Missing since June 30, 1970, Burgess, along with two members of his crew whose partial remains had been previously recovered - 1st Lt. Richard Dyer of Central Falls, R.I., and Sgt. 1st Class Juan Colon-Diaz of Comerio, Puerto Rico. - was laid to rest recently at Arlington National Cemetery.

According to an Associated Press story, they were among five soldiers aboard a helicopter that crashed near the Cambodian border in June 30, 1970. Burgess, from Sutton Bay, Mich., was the crew chief during that "command and control" mission in South Vietnam. Only one soldier survived, AP reported.

After the crash, the military recovered and returned the partial remains of three of the soldiers killed to their respective families. Burgess' family never received remains, as none were identified.

According to records by the Vietnam Helicopter Pilots Association, a more thorough search of the site was requested, but never conducted because of enemy presence in the area, stated AP.

For 20 years, more than a dozen joint U.S./ Socialist Republic of Vietnam teams investigated the crash.

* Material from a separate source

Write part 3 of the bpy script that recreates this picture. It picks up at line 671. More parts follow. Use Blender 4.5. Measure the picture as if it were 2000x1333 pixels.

They recovered human remains, personal effects, and aircraft wreckage and were able to account for Burgess using "forensic and circumstantial evidence."

Until very recently, Burgess was one of 807 Vietnam-era Americans unaccounted for in South Vietnam, said AP.

We salute the people who worked so long and so hard to recover the remains.

To Burgess' family - a surviving son received his father's flag during the burial ceremony - we add our heartfelt thanks to those of a grateful nation.

Another Vietnam War hero has finally come home.